## Short exercise
Sort through the entries below and pull out lines containing the word "starting".
═════ Exercise input ═════
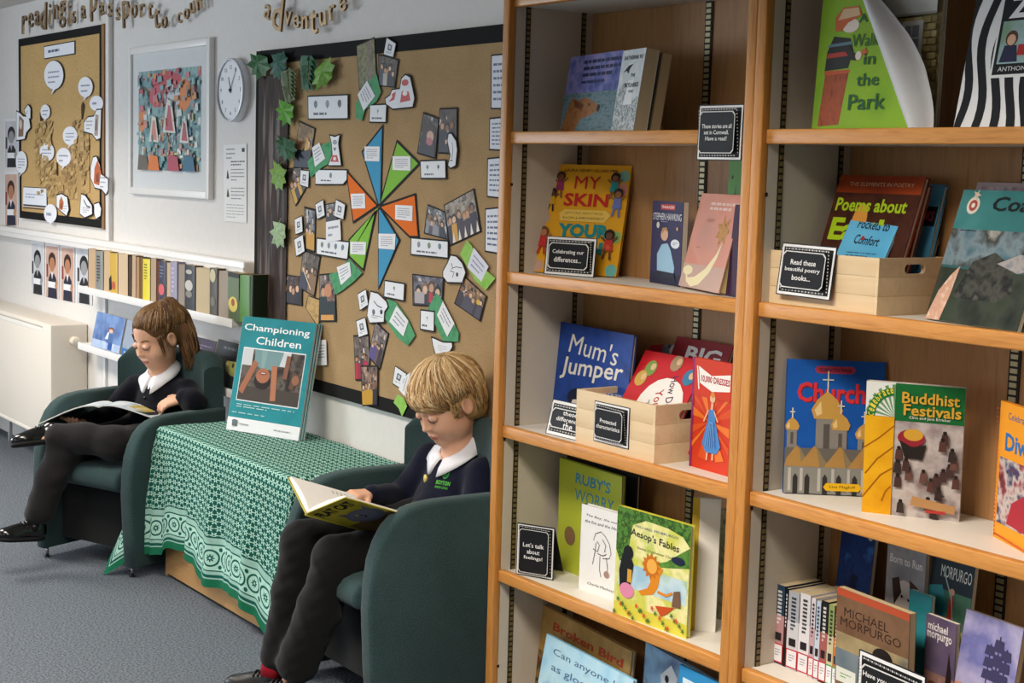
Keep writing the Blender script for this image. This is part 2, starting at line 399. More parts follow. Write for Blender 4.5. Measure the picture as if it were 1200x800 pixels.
def cloth_material(Wd, Hd):
    """green print: small six-petalled flowers, a border of ring medallions, plain dark hem. uv in metres from the front hem corner"""
    m, nt, b = base('green_printed_cotton', 0.9, 0.1)
    L = nt.links.new
    uv = N(nt, 'ShaderNodeUVMap'); uv.uv_map = 'cloth'
    sep = N(nt, 'ShaderNodeSeparateXYZ'); L(uv.outputs['UV'], sep.inputs[0])
    def mt(op, a, bb=None, c=None):
        n = N(nt, 'ShaderNodeMath', operation=op)
        for i, q in enumerate((a, bb, c)):
            if q is None: continue
            if isinstance(q, (int, float)): n.inputs[i].default_value = q
            else: L(q, n.inputs[i])
        return n.outputs[0]
    U, V = sep.outputs[0], sep.outputs[1]
    def cell(u, v, s, off=0.0):
        row = mt('FLOOR', mt('DIVIDE', v, s*0.86)); odd = mt('MULTIPLY', mt('MODULO', mt('ADD', row, 100), 2), 0.5*off)
        fu = mt('SUBTRACT', mt('FRACT', mt('ADD', mt('ADD', mt('DIVIDE', u, s), odd), 50)), 0.5); fv = mt('SUBTRACT', mt('FRACT', mt('ADD', mt('DIVIDE', v, s*0.86), 50)), 0.5)
        r = mt('SQRT', mt('ADD', mt('MULTIPLY', fu, fu), mt('MULTIPLY', fv, fv))); th = mt('ARCTAN2', fv, fu)
        return r, th
    r, th = cell(U, V, 0.027, 1.0)
    petal = mt('ADD', 0.34, mt('MULTIPLY', mt('COSINE', mt('MULTIPLY', th, 6)), 0.15))
    flower = mt('MULTIPLY', mt('LESS_THAN', r, petal), mt('GREATER_THAN', r, 0.11))
    # medallion border: distance to the nearest hem
    d = mt('MINIMUM', mt('MINIMUM', U, mt('SUBTRACT', Wd, U)), V)
    along = mt('ADD', mt('MULTIPLY', mt('LESS_THAN', V, mt('MINIMUM', U, mt('SUBTRACT', Wd, U))), mt('SUBTRACT', U, V)), V)
    fu = mt('SUBTRACT', mt('FRACT', mt('DIVIDE', along, 0.062)), 0.5); fv = mt('DIVIDE', mt('SUBTRACT', d, 0.098), 0.062)
    rr = mt('SQRT', mt('ADD', mt('MULTIPLY', fu, fu), mt('MULTIPLY', fv, fv))); tt = mt('ARCTAN2', fv, fu)
    def ring(a, bb): return mt('MULTIPLY', mt('GREATER_THAN', rr, a), mt('LESS_THAN', rr, bb))
    star = mt('LESS_THAN', rr, mt('ADD', 0.17, mt('MULTIPLY', mt('COSINE', mt('MULTIPLY', tt, 8)), 0.05)))
    hole = mt('GREATER_THAN', rr, 0.06)
    darkm = mt('MAXIMUM', ring(0.37, 0.47), mt('MULTIPLY', star, hole))
    fu2 = mt('SUBTRACT', mt('FRACT', mt('ADD', mt('DIVIDE', along, 0.062), 0.5)), 0.5)
    fva = mt('SUBTRACT', mt('ABSOLUTE', fv), 0.47)
    dots = mt('LESS_THAN', mt('SQRT', mt('ADD', mt('MULTIPLY', fu2, fu2), mt('MULTIPLY', fva, fva))), 0.11)
    darkm = mt('MAXIMUM', darkm, dots)
    medal = mt('SUBTRACT', 1, darkm)
    def band(a, bb): return mt('MULTIPLY', mt('GREATER_THAN', d, a), mt('LESS_THAN', d, bb))
    inb = band(0.058, 0.14)
    lightb = mt('MAXIMUM', band(0.145, 0.165), mt('MAXIMUM', band(0.043, 0.054), band(0.028, 0.033)))
    field = mt('GREATER_THAN', d, 0.17)
    fac = mt('ADD', mt('MULTIPLY', inb, medal), mt('ADD', mt('MULTIPLY', lightb, 0.75), mt('MULTIPLY', field, flower)))
    nz = N(nt, 'ShaderNodeTexNoise'); nz.inputs['Scale'].default_value = 60; L(uv.outputs['UV'], nz.inputs['Vector'])
    fac = mt('MULTIPLY', fac, mt('ADD', 0.72, mt('MULTIPLY', nz.outputs['Fac'], 0.4)))
    # the rim of the hem is a brighter plain green
    rm = ramp(nt, ['14584c', 'b4dccd']); L(fac, rm.inputs['Fac'])
    mx = N(nt, 'ShaderNodeMix', data_type='RGBA'); L(mt('LESS_THAN', d, 0.027), mx.inputs[0]); L(rm.outputs['Color'], mx.inputs[6]); mx.inputs[7].default_value = (*rgb('1d6a4c'), 1)
    L(mx.outputs[2], b.inputs['Base Color'])
    w2 = N(nt, 'ShaderNodeTexNoise'); w2.inputs['Scale'].default_value = 900; L(uv.outputs['UV'], w2.inputs['Vector'])
    bp = N(nt, 'ShaderNodeBump'); bp.inputs['Strength'].default_value = 0.2; bp.inputs['Distance'].default_value = 0.001; L(w2.outputs['Fac'], bp.inputs['Height']); L(bp.outputs['Normal'], b.inputs['Normal'])
    return m
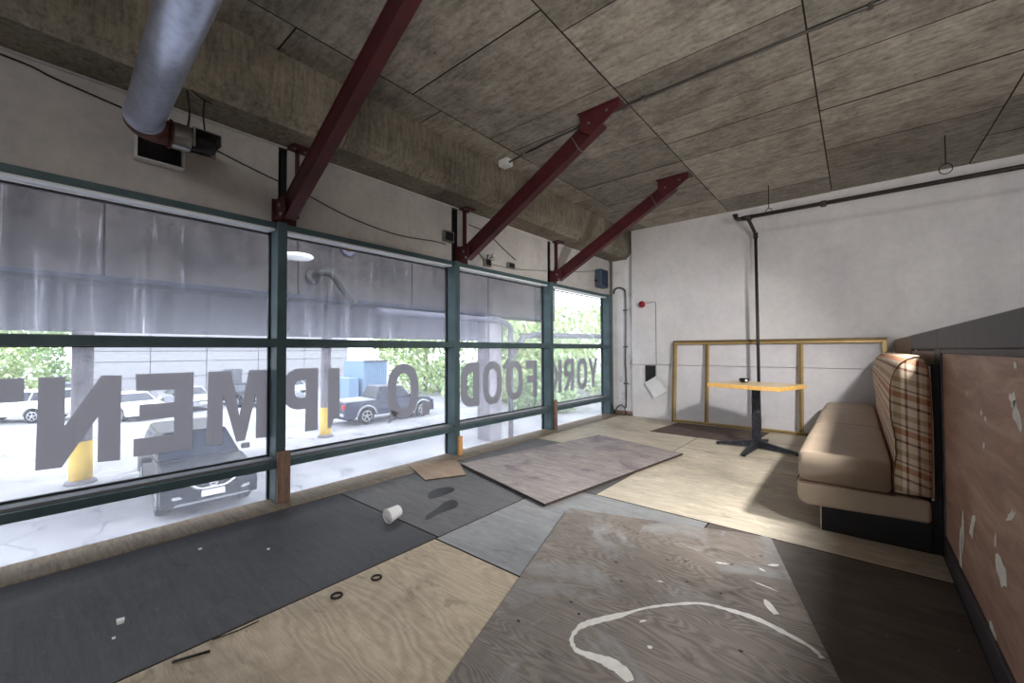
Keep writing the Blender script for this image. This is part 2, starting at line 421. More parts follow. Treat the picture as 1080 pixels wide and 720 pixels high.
def wloc(o):
    v = Vector(o.location)
    while o.parent is not None: o = o.parent; v = v + Vector(o.location)
    return v
def tag(o, label=None, cat=None, group=None, kind=None):
    if label: o['label'] = label
    if cat: o['category'] = cat
    if group: o['group'] = group
    if kind: o['kind'] = kind
    return o
def thing(name, loc, label, cat, group=None):
    o = bpy.data.objects.new(name, None); COL.objects.link(o); o.location = loc; o.empty_display_size = .1
    return tag(o, label, cat, group)
def struct(name, mb, mats, bevel=0, parent=None, seg=2):
    o = mb.build(name, mats, parent, bevel, seg)
    if parent is None: o['kind'] = 'structure'
    return o
def sempty(name, loc):
    o = bpy.data.objects.new(name, None); COL.objects.link(o); o.location = loc; o['kind'] = 'structure'; return o
def smooth_path(pts, k=6):
    P = [Vector(p) for p in pts]; out = []
    for i in range(len(P)-1):
        p0 = P[max(i-1, 0)]; p1 = P[i]; p2 = P[i+1]; p3 = P[min(i+2, len(P)-1)]
        for j in range(k):
            t = j/k
            out.append(.5*((2*p1)+(p2-p0)*t+(2*p0-5*p1+4*p2-p3)*t*t+(3*p1-p0-3*p2+p3)*t**3))
    out.append(P[-1]); return out
def arc(c, r, a0, a1, n=12):
    return [(c[0]+r*cos(a0+(a1-a0)*i/n), c[1]+r*sin(a0+(a1-a0)*i/n)) for i in range(n+1)]
def blob(cx, cy, rx, ry, n=14, seed=0, jag=.3, rot=0):
    rr = random.Random(seed); out = []
    for i in range(n):
        a = 2*pi*i/n; k = 1+rr.uniform(-jag, jag)
        x, y = rx*k*cos(a), ry*k*sin(a)
        out.append((cx+x*cos(rot)-y*sin(rot), cy+x*sin(rot)+y*cos(rot)))
    return out

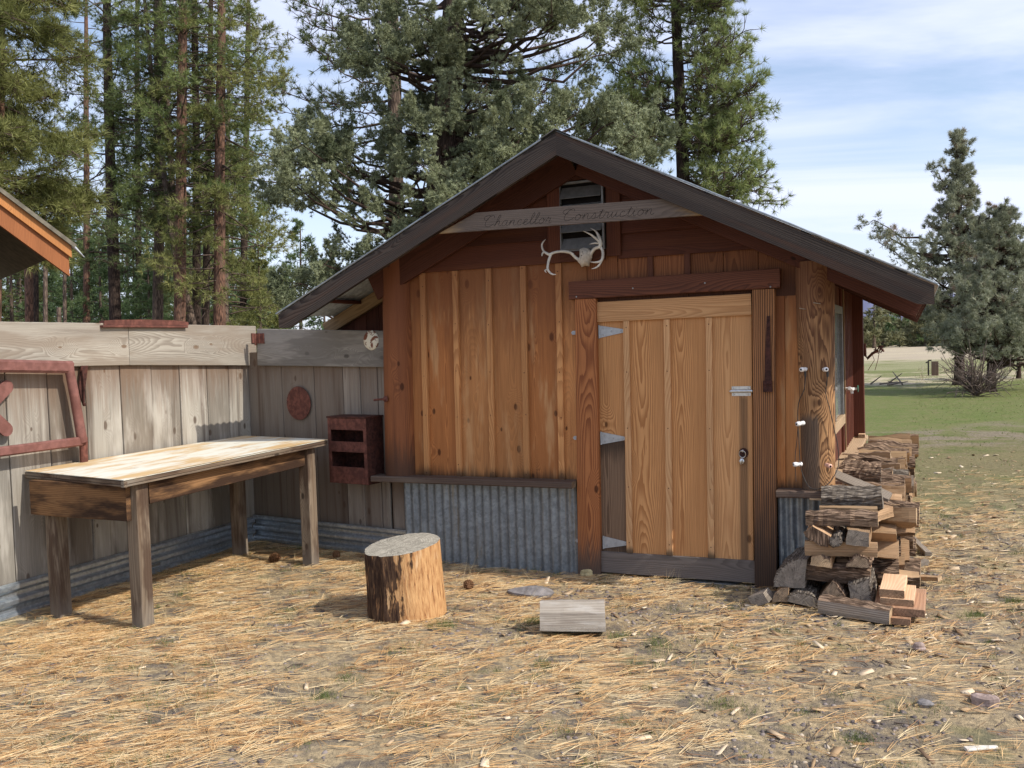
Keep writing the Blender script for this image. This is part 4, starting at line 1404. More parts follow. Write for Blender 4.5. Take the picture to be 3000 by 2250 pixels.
# ================================================================== stump, block, firewood
def log_piece(sec, L, seed, mats=None, nseg=16, rough=.006, bend=.0, barkidx=1):
    """sec: list of (y, z, bark?) round the section, axis along local X from -L/2 to L/2.
    material slots: 0 split face, 1 bark, 2 sawn end"""
    rs = random.Random(seed)
    # densify
    P = []
    n = len(sec)
    for i in range(n):
        a, c = sec[i], sec[(i + 1) % n]
        d = math.hypot(c[0] - a[0], c[1] - a[1])
        k = max(1, int(d / .022))
        for j in range(k):
            q = j / k
            P.append((a[0] + (c[0] - a[0]) * q, a[1] + (c[1] - a[1]) * q, a[2]))
    n = len(P)
    jx = [rs.uniform(-1, 1) for _ in range(n)]
    jx = [(jx[i - 1] + 2 * jx[i] + jx[(i + 1) % n]) / 3 for i in range(n)]
    per = 0
    us = []
    for i in range(n):
        us.append(per)
        c = P[(i + 1) % n]
        per += math.hypot(c[0] - P[i][0], c[1] - P[i][1])
    mb = MB()
    cy = sum(p[0] for p in P) / n
    cz = sum(p[1] for p in P) / n
    ph = rs.uniform(0, 6)
    tw = rs.uniform(-.12, .12)
    rings = []
    for k in range(nseg + 1):
        q = k / nseg
        x = (q - .5) * L
        off = bend * math.sin(q * math.pi * 1.6 + .3)
        row = []
        for i, (y, z, bk) in enumerate(P):
            am = rough * (1.5 if bk else .8)
            r = 1 + am * (jx[i] * 1.1 + math.sin(q * 5 + ph + i * .5) * .5 + rs.uniform(-.6, .6) * (1.2 if bk else .6)) / max(.03, math.hypot(y - cy, z - cz))
            yy, zz_ = cy + (y - cy) * r, cz + (z - cz) * r
            a = tw * (q - .5)
            row.append((x + (rs.uniform(-.0015, .0015) if k in (0, nseg) else 0), yy * math.cos(a) - zz_ * math.sin(a), yy * math.sin(a) + zz_ * math.cos(a) + off))
        rings.append(row)
    for want in (False, True):
        v, g, f = [], [], []
        idx = {}
        for i in range(n):
            if bool(P[i][2]) != want: continue
            i2 = (i + 1) % n
            for k in range(nseg):
                q = []
                for (kk, ii, uu) in ((k, i, us[i]), (k, i2, us[i] + .02), (k + 1, i2, us[i] + .02), (k + 1, i, us[i])):
                    key = (kk, ii)
                    if key not in idx:
                        idx[key] = len(v)
                        v.append(rings[kk][ii])
                        g.append((us[ii], kk / nseg * L, seed * .137 % 1))
                    q.append(idx[key])
                f.append(tuple(q[::-1]))
        if v: mb.add(v, f, g, None, 1 if want else 0, False)
    for k, fl in ((0, False), (nseg, True)):
        c = (rings[k][0][0] * 0 + sum(p[0] for p in rings[k]) / n, sum(p[1] for p in rings[k]) / n, sum(p[2] for p in rings[k]) / n)
        out_ = rings[k]
        inn = []
        for i, p in enumerate(out_):
            ins_ = .011 if P[i][2] else .0
            dd = math.hypot(p[1] - c[1], p[2] - c[2]) + 1e-9
            q_ = 1 - min(.5, ins_ / dd)
            inn.append((p[0], c[1] + (p[1] - c[1]) * q_, c[2] + (p[2] - c[2]) * q_))
        fr = []
        for i in range(n):
            i2 = (i + 1) % n
            if P[i][2] or P[i2][2]:
                q4 = (i, i2, n + i2, n + i)
                fr.append(q4 if not fl else q4[::-1])
        if fr: mb.add(out_ + inn, fr, [(us[i % n], 0, .3) for i in range(2 * n)], None, 1)
        v = [c] + inn
        g = [(p[1], p[2], seed * .137 % 1) for p in v]
        f = [(0, 1 + i, 1 + (i + 1) % n) if not fl else (0, 1 + (i + 1) % n, 1 + i) for i in range(n)]
        f = [q[::-1] for q in f]
        mb.add(v, f[::-1], g, [(9, 9, 1)] * len(v), 2)
    return mb


def sec_arc(r, a0, a1, n=9, bark=True):
    return [(r * math.cos(R(a0 + (a1 - a0) * i / n)), r * math.sin(R(a0 + (a1 - a0) * i / n)), bark if i < n else False) for i in range(n + 1)]


def S_half(r): return sec_arc(r, 0, 180, 12)
def S_quarter(r): return [(0, 0, False)] + sec_arc(r, 0, 90, 8)
def S_third(r): return [(0, 0, False)] + sec_arc(r, 30, 150, 9)
def S_thin(r): return [(0, 0, False)] + sec_arc(r, 65, 118, 4)
def S_round(r): return sec_arc(r, 0, 350, 16)
def S_block(w, h): return [(-w / 2, -h / 2, False), (w / 2 * .9, -h / 2 * 1.05, False), (w / 2, h / 2 * .85, False), (-w / 2 * .8, h / 2, False)]
def S_irr(k): return [(-.055 * k, -.04 * k, False), (.03 * k, -.06 * k, False), (.062 * k, .0, True), (.035 * k, .055 * k, False), (-.03 * k, .045 * k, False)]
def S_wed(k): return [(-.07 * k, -.03 * k, False), (.06 * k, -.045 * k, False), (.07 * k, .01 * k, True), (-.02 * k, .05 * k, False)]
def S_slat(w, h): return [(-w / 2, -h / 2, False), (w / 2, -h / 2, False), (w / 2 * .9, h / 2, False), (-w / 2, h / 2 * .6, False)]


def place(mb, name, label, cat, mats, loc, axis, up=(0, 0, 1), group=None):
    """axis: world direction of the log; up: world direction of the section's +z"""
    a = Vector(axis).normalized()
    u = Vector(up)
    u = (u - a * u.dot(a)).normalized()
    y = u.cross(a)
    o = mb.build(name, mats)
    off = o.location.copy()
    # bring the mesh back to its own axis, then turn it
    for vtx in o.data.vertices: vtx.co = vtx.co + off
    Mx = Matrix(((a.x, y.x, u.x, loc[0]), (a.y, y.y, u.y, loc[1]), (a.z, y.z, u.z, loc[2]), (0, 0, 0, 1)))
    o.matrix_world = Mx
    tag(o, label, cat, group)
    return o


PALE = [MT['split'], MT['bark'], MT['endpale']]
BROWN = [MT['split'], MT['bark'], MT['endbrown']]
GREY = [MT['splitgrey'], MT['bark2'], MT['endgrey']]
# upright chopping stump
st = thing('chopping_stump', 'upright round log stump with dark bark peeling to bare orange wood', 'stump', (-.835, -1.22, 0))
sm = bpy.data.materials.new('peeled_bark')
N = NT(sm)
g_ = N.n('ShaderNodeSeparateXYZ', {0: N.attr('g').outputs['Vector']})
oc = N.n('ShaderNodeSeparateXYZ', {0: N.n('ShaderNodeTexCoord').outputs['Object']})
u_, v_, s_ = g_.outputs
n1 = N.noise(N.xyz(N.m('MULTIPLY', u_, 15.), N.m('MULTIPLY', v_, 4.), 0.), 1., 5, .62)
n2 = N.noise(N.xyz(N.m('MULTIPLY', u_, 70.), N.m('MULTIPLY', v_, 9.), 4.), 1., 4, .65)
side = N.m('MULTIPLY', N.m('ADD', N.m('MULTIPLY', oc.outputs[0], 1.0), N.m('MULTIPLY', oc.outputs[1], .2)), 1.3)
k = N.m('ADD', n1, side)
pal = N.mix(N.ss(n2, .35, .7), (.60, .35, .155), (.34, .155, .06))
pal = N.mix(N.m('MULTIPLY', N.ss(n1, .55, .7), .5), pal, (.66, .50, .32))
drk = N.mix(N.ss(n2, .4, .7), (.040, .022, .015), (.13, .075, .042))
drk = N.mix(N.ss(N.noise(N.xyz(N.m('MULTIPLY', u_, 30.), N.m('MULTIPLY', v_, 5.), 7.), 1., 4, .6), .56, .68), drk, (.36, .19, .085))
kk = N.ss(k, .50, .58)
dk2 = N.m('MULTIPLY', N.ss(n2, .60, .68), .75)
pal = N.mix(dk2, pal, (.07, .035, .02))
N.out(N.mix(kk, drk, pal), .8, bump=N.m('ADD', n2, N.m('MULTIPLY', kk, -.6)), bstr=.7, bdist=.01, spec=.15)
topm = wood('stump_top', (.62, .50, .35), (.45, .33, .2), rings=70, knots=0, endcol=(.52, .47, .37), rough=.9, ringstr=.8, blot=((.40, .38, .33), .7, 3., .4, .6), streak=((.58, .44, .25), .6, 12, 12))
mb = MB()
nn_, nk = 110, 14
colo = np.convolve(np.random.default_rng(4).normal(size=116), [.25, .5, .25], 'valid')[:110] * .006
v, g, f = [], [], []
for k_ in range(nk + 1):
    q = k_ / nk
    for i in range(nn_):
        a = 2 * math.pi * i / nn_
        r = (.222 + .013 * (1 - q) ** 2 + .006 * math.sin(2 * a + 1) + .004 * math.sin(5 * a) + colo[i] * (1 + .5 * math.sin(q * 7 + i * .4)) * (1.2 if math.cos(a) < .1 else .35)) * (1 + random.uniform(-.004, .004))
        zt_ = .418 + .03 * (math.cos(a) * .55 + math.sin(a) * .9) * q
        v.append((-.835 + r * math.cos(a) - .02 * q, -1.22 + r * math.sin(a) + .0 * q, -.03 + q * (zt_ + .03)))
        g.append(((a if a < math.pi else 2 * math.pi - a) * .23, q * .42, .4))
for k_ in range(nk):
    for i in range(nn_):
        i2 = (i + 1) % nn_
        f.append((k_ * nn_ + i, k_ * nn_ + i2, (k_ + 1) * nn_ + i2, (k_ + 1) * nn_ + i))
mb.add(v, f, g, None, 0, True)
mb.build('bark', sm, st)
mb = MB()
tp = v[-nn_:]
c_ = np.mean(np.array(tp), axis=0) + (0, 0, .004)
mb.add([c_] + tp, [(0, 1 + i, 1 + (i + 1) % nn_) for i in range(nn_)], [(0, 0, .4)] + [(p[0] + .835, p[1] + 1.22, .4) for p in tp], [(9, 9, 1)] * (nn_ + 1))
mb.build('sawn_top', topm, st)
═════
## Full answer
Keep writing the Blender script for this image. This is part 2, starting at line 399. More parts follow. Write for Blender 4.5. Measure the picture as if it were 1200x800 pixels.
Keep writing the Blender script for this image. This is part 2, starting at line 421. More parts follow. Treat the picture as 1080 pixels wide and 720 pixels high.
Keep writing the Blender script for this image. This is part 4, starting at line 1404. More parts follow. Write for Blender 4.5. Take the picture to be 3000 by 2250 pixels.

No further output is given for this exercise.